WHAT YOU ARE ASKED TO DO :: Report how many lines of the following entries include the string "parts"; respond with the number alone.

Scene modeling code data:

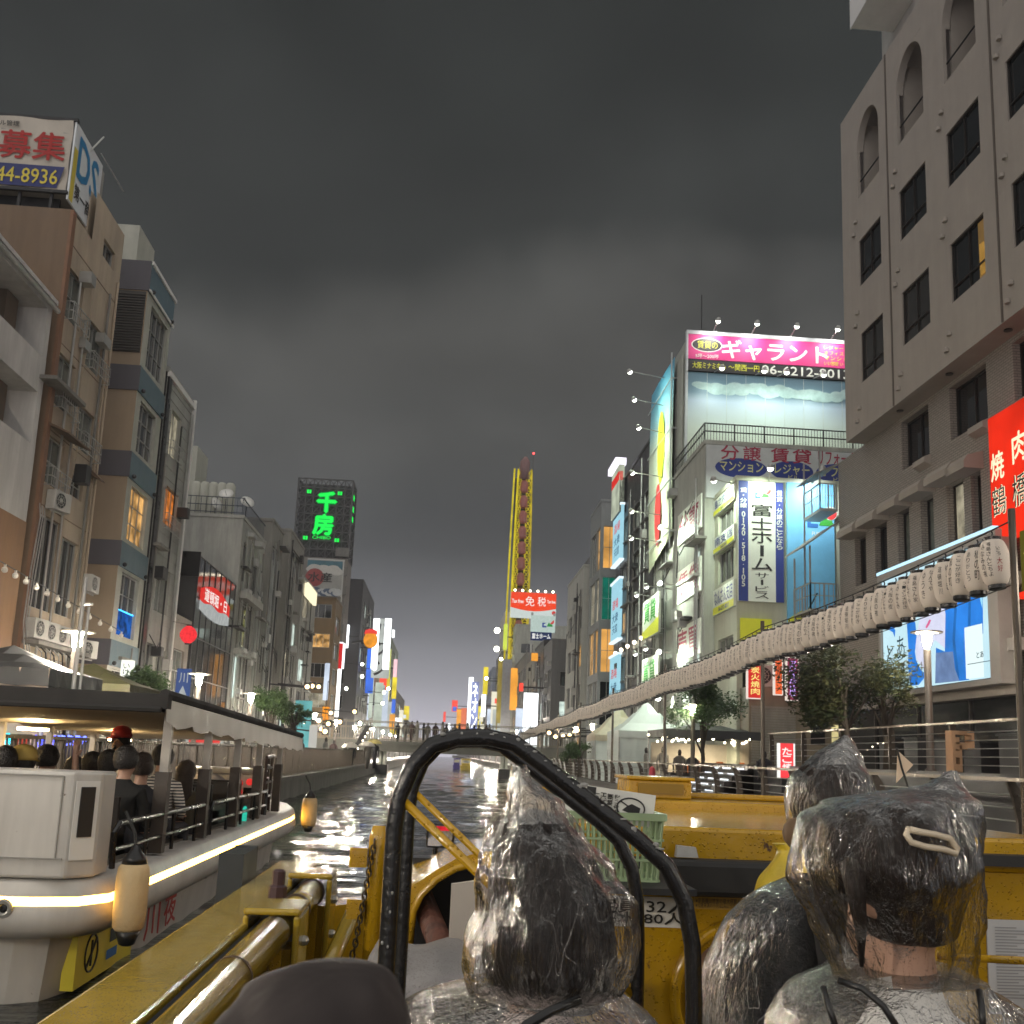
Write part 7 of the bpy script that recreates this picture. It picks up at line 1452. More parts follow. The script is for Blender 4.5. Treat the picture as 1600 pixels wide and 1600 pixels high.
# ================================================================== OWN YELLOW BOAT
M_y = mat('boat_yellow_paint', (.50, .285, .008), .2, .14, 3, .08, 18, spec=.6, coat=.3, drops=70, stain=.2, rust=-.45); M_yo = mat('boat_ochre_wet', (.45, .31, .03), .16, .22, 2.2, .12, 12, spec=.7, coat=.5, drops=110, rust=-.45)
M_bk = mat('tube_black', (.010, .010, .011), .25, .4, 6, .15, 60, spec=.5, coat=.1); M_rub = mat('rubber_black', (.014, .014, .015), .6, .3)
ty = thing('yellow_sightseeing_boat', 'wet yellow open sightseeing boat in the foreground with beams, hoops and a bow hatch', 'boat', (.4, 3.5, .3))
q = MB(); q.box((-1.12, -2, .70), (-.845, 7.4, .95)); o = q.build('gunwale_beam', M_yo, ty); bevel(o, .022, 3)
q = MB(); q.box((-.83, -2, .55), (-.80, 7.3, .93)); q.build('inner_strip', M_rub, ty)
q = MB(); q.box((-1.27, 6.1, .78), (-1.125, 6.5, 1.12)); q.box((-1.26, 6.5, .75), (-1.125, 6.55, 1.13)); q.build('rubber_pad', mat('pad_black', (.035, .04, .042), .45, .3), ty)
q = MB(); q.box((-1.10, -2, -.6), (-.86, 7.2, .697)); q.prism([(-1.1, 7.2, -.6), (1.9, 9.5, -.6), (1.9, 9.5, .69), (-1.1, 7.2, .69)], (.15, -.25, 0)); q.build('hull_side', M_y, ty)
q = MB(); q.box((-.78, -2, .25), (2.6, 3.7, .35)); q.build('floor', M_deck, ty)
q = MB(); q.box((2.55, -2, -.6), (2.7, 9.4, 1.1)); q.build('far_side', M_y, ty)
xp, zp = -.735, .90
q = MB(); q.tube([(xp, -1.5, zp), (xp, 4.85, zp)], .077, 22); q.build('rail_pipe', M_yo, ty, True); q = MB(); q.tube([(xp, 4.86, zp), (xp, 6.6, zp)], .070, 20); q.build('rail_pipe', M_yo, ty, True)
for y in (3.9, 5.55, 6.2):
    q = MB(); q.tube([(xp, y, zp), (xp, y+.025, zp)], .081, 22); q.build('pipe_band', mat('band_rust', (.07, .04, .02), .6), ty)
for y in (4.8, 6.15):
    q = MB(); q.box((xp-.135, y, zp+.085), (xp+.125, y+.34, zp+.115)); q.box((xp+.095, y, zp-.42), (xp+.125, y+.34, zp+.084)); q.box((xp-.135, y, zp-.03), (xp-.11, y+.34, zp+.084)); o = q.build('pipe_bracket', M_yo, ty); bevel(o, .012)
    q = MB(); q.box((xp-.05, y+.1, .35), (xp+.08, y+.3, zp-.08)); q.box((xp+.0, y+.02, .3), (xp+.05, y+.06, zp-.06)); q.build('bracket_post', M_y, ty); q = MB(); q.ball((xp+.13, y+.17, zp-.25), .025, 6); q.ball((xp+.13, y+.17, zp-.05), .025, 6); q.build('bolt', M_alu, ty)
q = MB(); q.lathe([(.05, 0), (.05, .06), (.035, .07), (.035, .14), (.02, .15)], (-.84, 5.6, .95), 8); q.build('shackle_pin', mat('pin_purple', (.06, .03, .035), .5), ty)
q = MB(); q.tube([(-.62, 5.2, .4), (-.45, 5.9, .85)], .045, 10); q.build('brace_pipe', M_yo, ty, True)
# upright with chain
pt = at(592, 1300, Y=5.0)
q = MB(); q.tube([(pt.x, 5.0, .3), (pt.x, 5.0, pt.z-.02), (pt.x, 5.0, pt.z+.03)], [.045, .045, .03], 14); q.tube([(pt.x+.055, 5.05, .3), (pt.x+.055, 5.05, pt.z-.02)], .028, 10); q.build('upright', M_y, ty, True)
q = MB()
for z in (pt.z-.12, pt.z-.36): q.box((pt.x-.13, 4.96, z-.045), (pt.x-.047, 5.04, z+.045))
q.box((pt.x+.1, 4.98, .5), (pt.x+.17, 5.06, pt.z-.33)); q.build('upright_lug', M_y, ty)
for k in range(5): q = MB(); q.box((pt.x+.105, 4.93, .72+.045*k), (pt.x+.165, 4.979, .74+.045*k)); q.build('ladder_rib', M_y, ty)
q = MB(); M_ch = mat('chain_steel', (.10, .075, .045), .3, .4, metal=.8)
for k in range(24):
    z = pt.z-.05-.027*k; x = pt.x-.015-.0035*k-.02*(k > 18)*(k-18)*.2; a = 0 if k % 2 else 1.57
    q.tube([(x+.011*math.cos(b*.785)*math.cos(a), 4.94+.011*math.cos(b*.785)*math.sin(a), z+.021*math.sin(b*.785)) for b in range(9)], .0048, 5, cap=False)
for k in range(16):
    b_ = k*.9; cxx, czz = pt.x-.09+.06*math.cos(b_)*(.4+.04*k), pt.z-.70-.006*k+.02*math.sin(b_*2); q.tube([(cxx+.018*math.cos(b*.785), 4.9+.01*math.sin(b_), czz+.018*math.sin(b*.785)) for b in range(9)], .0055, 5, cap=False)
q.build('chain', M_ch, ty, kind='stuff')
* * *
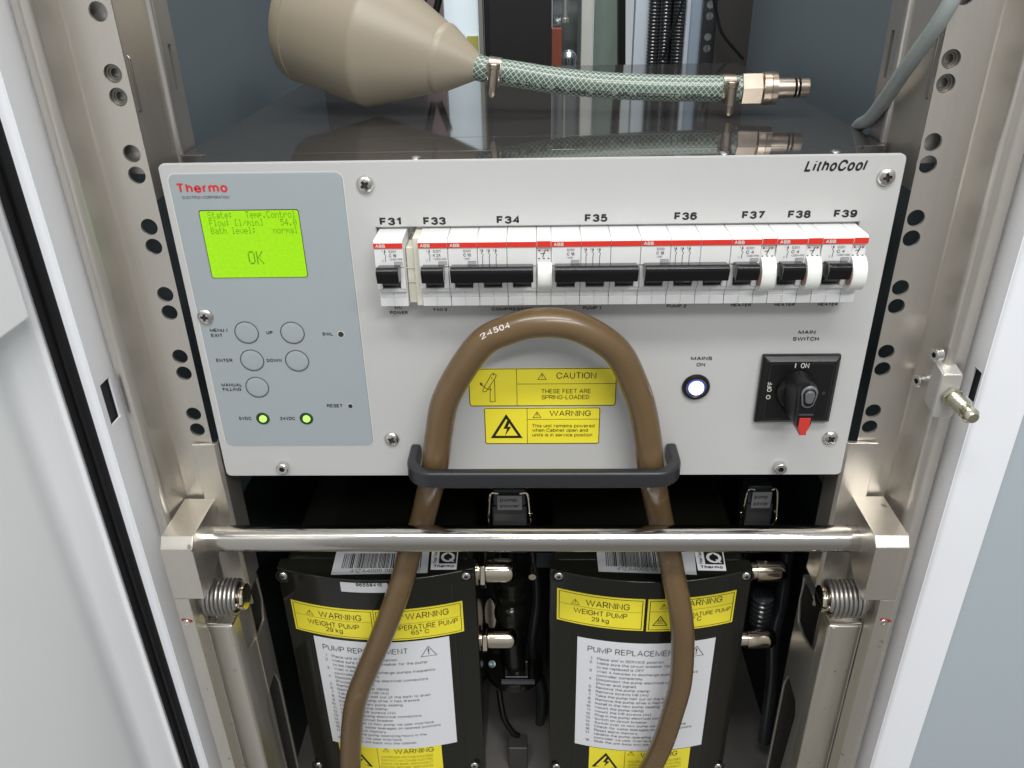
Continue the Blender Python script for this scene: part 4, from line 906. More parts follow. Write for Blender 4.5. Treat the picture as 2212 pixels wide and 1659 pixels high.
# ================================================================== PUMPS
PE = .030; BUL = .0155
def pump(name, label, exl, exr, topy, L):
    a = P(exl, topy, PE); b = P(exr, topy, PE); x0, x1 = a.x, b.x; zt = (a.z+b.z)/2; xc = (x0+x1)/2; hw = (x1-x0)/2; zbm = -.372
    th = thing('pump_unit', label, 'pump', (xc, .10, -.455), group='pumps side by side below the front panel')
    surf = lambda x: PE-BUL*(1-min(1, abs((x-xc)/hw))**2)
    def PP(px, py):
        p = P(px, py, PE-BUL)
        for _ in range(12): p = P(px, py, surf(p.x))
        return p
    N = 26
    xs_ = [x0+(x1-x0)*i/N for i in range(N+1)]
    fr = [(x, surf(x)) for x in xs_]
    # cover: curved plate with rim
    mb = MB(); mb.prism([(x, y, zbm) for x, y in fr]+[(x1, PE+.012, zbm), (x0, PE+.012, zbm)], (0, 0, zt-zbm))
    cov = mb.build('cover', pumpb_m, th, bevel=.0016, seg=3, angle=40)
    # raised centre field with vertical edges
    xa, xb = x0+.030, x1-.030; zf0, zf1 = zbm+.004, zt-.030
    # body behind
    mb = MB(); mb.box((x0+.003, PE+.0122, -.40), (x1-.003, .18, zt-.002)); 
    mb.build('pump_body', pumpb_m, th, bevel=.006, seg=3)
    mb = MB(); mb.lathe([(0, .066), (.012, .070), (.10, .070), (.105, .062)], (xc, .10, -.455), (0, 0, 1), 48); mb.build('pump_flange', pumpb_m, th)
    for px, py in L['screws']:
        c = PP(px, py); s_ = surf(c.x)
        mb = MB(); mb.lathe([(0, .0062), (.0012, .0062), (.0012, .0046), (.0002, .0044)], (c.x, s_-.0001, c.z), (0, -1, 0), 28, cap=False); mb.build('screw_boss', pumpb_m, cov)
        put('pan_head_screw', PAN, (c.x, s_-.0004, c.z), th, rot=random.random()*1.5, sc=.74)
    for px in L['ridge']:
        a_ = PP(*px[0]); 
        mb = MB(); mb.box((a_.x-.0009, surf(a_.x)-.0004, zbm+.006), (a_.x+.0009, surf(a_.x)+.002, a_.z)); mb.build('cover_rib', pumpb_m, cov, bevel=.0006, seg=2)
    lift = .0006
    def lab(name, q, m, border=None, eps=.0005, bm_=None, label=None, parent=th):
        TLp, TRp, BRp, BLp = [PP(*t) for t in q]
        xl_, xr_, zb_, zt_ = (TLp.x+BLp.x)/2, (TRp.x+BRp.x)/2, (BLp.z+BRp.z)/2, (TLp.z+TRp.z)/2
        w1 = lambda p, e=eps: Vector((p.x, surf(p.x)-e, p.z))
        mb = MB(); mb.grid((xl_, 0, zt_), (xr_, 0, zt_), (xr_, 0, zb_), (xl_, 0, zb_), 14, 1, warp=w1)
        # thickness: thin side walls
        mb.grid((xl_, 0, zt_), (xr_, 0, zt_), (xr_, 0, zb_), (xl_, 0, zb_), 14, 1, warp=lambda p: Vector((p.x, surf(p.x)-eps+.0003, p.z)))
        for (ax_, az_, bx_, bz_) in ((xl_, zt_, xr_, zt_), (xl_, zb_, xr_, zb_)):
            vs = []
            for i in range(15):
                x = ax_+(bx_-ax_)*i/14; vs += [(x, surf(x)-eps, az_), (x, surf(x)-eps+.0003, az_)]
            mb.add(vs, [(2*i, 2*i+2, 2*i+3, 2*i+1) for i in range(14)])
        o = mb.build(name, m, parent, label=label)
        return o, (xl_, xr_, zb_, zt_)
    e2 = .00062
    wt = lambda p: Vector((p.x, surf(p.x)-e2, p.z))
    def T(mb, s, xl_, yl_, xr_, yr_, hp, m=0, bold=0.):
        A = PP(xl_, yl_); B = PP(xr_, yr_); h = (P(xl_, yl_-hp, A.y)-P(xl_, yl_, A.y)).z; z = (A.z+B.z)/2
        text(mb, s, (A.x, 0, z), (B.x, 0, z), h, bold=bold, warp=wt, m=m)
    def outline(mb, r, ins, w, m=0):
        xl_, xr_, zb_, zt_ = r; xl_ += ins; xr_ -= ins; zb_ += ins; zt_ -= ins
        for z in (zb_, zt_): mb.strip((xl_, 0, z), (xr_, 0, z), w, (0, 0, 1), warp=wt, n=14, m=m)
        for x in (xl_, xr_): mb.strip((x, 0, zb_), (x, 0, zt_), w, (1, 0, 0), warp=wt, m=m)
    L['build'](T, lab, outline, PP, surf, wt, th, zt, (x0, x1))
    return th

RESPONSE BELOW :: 2